> _STATED PROBLEM_: Produce an exact copy of all the records.

[Scenes as source code]
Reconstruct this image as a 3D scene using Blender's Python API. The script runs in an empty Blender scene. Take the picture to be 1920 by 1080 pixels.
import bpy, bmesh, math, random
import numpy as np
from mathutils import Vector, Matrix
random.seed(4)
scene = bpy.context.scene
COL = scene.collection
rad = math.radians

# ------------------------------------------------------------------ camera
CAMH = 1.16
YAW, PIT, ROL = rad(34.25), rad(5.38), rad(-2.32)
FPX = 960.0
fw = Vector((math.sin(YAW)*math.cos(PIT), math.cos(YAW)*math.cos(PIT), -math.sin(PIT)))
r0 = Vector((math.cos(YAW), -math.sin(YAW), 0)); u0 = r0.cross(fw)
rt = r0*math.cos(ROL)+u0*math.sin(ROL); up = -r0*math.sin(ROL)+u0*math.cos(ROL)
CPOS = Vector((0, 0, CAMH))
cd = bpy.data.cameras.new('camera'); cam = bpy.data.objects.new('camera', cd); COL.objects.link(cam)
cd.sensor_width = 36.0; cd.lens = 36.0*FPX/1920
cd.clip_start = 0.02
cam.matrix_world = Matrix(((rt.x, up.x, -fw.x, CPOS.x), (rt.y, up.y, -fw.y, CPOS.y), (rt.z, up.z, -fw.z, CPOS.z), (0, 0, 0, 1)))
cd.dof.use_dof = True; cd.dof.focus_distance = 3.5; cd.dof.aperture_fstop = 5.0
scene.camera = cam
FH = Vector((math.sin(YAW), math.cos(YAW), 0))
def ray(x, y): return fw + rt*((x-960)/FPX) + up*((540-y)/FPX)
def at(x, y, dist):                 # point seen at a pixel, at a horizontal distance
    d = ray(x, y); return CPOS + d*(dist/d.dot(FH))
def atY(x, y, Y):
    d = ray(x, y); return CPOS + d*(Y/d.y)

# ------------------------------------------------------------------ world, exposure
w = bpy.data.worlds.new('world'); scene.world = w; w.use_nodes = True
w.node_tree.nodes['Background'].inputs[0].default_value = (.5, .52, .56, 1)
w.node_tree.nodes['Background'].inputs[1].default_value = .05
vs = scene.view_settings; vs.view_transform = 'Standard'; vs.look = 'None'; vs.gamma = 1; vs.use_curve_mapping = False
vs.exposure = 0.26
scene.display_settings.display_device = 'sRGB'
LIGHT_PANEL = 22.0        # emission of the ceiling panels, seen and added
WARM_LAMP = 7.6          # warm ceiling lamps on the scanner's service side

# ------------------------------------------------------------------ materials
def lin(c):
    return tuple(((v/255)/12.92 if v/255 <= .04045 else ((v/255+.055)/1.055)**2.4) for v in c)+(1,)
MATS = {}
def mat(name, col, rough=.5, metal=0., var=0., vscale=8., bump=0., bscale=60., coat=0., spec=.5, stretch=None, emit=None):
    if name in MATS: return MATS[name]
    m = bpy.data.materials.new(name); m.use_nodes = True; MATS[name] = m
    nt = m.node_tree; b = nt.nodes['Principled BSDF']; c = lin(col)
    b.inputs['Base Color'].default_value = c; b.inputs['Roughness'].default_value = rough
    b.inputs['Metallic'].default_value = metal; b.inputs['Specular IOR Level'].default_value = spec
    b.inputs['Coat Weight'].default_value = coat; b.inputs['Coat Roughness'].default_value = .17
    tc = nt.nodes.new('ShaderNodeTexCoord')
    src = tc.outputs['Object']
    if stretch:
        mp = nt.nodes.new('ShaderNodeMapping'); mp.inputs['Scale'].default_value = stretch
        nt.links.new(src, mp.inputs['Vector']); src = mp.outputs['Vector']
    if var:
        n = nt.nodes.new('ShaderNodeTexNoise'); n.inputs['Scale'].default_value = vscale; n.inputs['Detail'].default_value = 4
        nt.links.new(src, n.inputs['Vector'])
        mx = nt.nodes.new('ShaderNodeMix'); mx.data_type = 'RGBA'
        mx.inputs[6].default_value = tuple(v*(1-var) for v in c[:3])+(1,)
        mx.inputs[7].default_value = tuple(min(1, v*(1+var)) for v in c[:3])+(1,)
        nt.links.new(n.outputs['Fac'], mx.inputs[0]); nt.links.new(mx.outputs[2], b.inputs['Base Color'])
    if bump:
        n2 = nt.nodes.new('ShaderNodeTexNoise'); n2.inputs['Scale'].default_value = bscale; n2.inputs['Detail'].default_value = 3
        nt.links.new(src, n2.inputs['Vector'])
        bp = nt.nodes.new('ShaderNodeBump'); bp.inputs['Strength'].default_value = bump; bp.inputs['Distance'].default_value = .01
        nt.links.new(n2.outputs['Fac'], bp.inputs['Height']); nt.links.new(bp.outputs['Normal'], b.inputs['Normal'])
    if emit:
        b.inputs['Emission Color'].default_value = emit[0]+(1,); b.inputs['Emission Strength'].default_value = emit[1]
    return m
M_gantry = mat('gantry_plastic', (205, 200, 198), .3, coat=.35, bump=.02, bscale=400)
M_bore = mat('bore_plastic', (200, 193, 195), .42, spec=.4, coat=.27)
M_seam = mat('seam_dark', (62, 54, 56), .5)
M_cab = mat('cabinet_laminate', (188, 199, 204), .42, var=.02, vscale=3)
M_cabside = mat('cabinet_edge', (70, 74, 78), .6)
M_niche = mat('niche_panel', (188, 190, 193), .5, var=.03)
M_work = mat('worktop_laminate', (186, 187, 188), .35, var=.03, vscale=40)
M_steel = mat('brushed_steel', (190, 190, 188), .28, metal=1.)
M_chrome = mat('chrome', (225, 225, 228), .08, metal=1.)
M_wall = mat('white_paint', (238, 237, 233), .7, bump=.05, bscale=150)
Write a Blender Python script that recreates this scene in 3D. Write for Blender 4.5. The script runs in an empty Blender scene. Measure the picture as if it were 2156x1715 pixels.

> _WORKED SOLUTION_:
Reconstruct this image as a 3D scene using Blender's Python API. The script runs in an empty Blender scene. Take the picture to be 1920 by 1080 pixels.
import bpy, bmesh, math, random
import numpy as np
from mathutils import Vector, Matrix
random.seed(4)
scene = bpy.context.scene
COL = scene.collection
rad = math.radians

# ------------------------------------------------------------------ camera
CAMH = 1.16
YAW, PIT, ROL = rad(34.25), rad(5.38), rad(-2.32)
FPX = 960.0
fw = Vector((math.sin(YAW)*math.cos(PIT), math.cos(YAW)*math.cos(PIT), -math.sin(PIT)))
r0 = Vector((math.cos(YAW), -math.sin(YAW), 0)); u0 = r0.cross(fw)
rt = r0*math.cos(ROL)+u0*math.sin(ROL); up = -r0*math.sin(ROL)+u0*math.cos(ROL)
CPOS = Vector((0, 0, CAMH))
cd = bpy.data.cameras.new('camera'); cam = bpy.data.objects.new('camera', cd); COL.objects.link(cam)
cd.sensor_width = 36.0; cd.lens = 36.0*FPX/1920
cd.clip_start = 0.02
cam.matrix_world = Matrix(((rt.x, up.x, -fw.x, CPOS.x), (rt.y, up.y, -fw.y, CPOS.y), (rt.z, up.z, -fw.z, CPOS.z), (0, 0, 0, 1)))
cd.dof.use_dof = True; cd.dof.focus_distance = 3.5; cd.dof.aperture_fstop = 5.0
scene.camera = cam
FH = Vector((math.sin(YAW), math.cos(YAW), 0))
def ray(x, y): return fw + rt*((x-960)/FPX) + up*((540-y)/FPX)
def at(x, y, dist):                 # point seen at a pixel, at a horizontal distance
    d = ray(x, y); return CPOS + d*(dist/d.dot(FH))
def atY(x, y, Y):
    d = ray(x, y); return CPOS + d*(Y/d.y)

# ------------------------------------------------------------------ world, exposure
w = bpy.data.worlds.new('world'); scene.world = w; w.use_nodes = True
w.node_tree.nodes['Background'].inputs[0].default_value = (.5, .52, .56, 1)
w.node_tree.nodes['Background'].inputs[1].default_value = .05
vs = scene.view_settings; vs.view_transform = 'Standard'; vs.look = 'None'; vs.gamma = 1; vs.use_curve_mapping = False
vs.exposure = 0.26
scene.display_settings.display_device = 'sRGB'
LIGHT_PANEL = 22.0        # emission of the ceiling panels, seen and added
WARM_LAMP = 7.6          # warm ceiling lamps on the scanner's service side

# ------------------------------------------------------------------ materials
def lin(c):
    return tuple(((v/255)/12.92 if v/255 <= .04045 else ((v/255+.055)/1.055)**2.4) for v in c)+(1,)
MATS = {}
def mat(name, col, rough=.5, metal=0., var=0., vscale=8., bump=0., bscale=60., coat=0., spec=.5, stretch=None, emit=None):
    if name in MATS: return MATS[name]
    m = bpy.data.materials.new(name); m.use_nodes = True; MATS[name] = m
    nt = m.node_tree; b = nt.nodes['Principled BSDF']; c = lin(col)
    b.inputs['Base Color'].default_value = c; b.inputs['Roughness'].default_value = rough
    b.inputs['Metallic'].default_value = metal; b.inputs['Specular IOR Level'].default_value = spec
    b.inputs['Coat Weight'].default_value = coat; b.inputs['Coat Roughness'].default_value = .17
    tc = nt.nodes.new('ShaderNodeTexCoord')
    src = tc.outputs['Object']
    if stretch:
        mp = nt.nodes.new('ShaderNodeMapping'); mp.inputs['Scale'].default_value = stretch
        nt.links.new(src, mp.inputs['Vector']); src = mp.outputs['Vector']
    if var:
        n = nt.nodes.new('ShaderNodeTexNoise'); n.inputs['Scale'].default_value = vscale; n.inputs['Detail'].default_value = 4
        nt.links.new(src, n.inputs['Vector'])
        mx = nt.nodes.new('ShaderNodeMix'); mx.data_type = 'RGBA'
        mx.inputs[6].default_value = tuple(v*(1-var) for v in c[:3])+(1,)
        mx.inputs[7].default_value = tuple(min(1, v*(1+var)) for v in c[:3])+(1,)
        nt.links.new(n.outputs['Fac'], mx.inputs[0]); nt.links.new(mx.outputs[2], b.inputs['Base Color'])
    if bump:
        n2 = nt.nodes.new('ShaderNodeTexNoise'); n2.inputs['Scale'].default_value = bscale; n2.inputs['Detail'].default_value = 3
        nt.links.new(src, n2.inputs['Vector'])
        bp = nt.nodes.new('ShaderNodeBump'); bp.inputs['Strength'].default_value = bump; bp.inputs['Distance'].default_value = .01
        nt.links.new(n2.outputs['Fac'], bp.inputs['Height']); nt.links.new(bp.outputs['Normal'], b.inputs['Normal'])
    if emit:
        b.inputs['Emission Color'].default_value = emit[0]+(1,); b.inputs['Emission Strength'].default_value = emit[1]
    return m
M_gantry = mat('gantry_plastic', (205, 200, 198), .3, coat=.35, bump=.02, bscale=400)
M_bore = mat('bore_plastic', (200, 193, 195), .42, spec=.4, coat=.27)
M_seam = mat('seam_dark', (62, 54, 56), .5)
M_cab = mat('cabinet_laminate', (188, 199, 204), .42, var=.02, vscale=3)
M_cabside = mat('cabinet_edge', (70, 74, 78), .6)
M_niche = mat('niche_panel', (188, 190, 193), .5, var=.03)
M_work = mat('worktop_laminate', (186, 187, 188), .35, var=.03, vscale=40)
M_steel = mat('brushed_steel', (190, 190, 188), .28, metal=1.)
M_chrome = mat('chrome', (225, 225, 228), .08, metal=1.)
M_wall = mat('white_paint', (238, 237, 233), .7, bump=.05, bscale=150)
Write a Blender Python script that recreates this scene in 3D. Write for Blender 4.5. The script runs in an empty Blender scene. Measure the picture as if it were 2156x1715 pixels.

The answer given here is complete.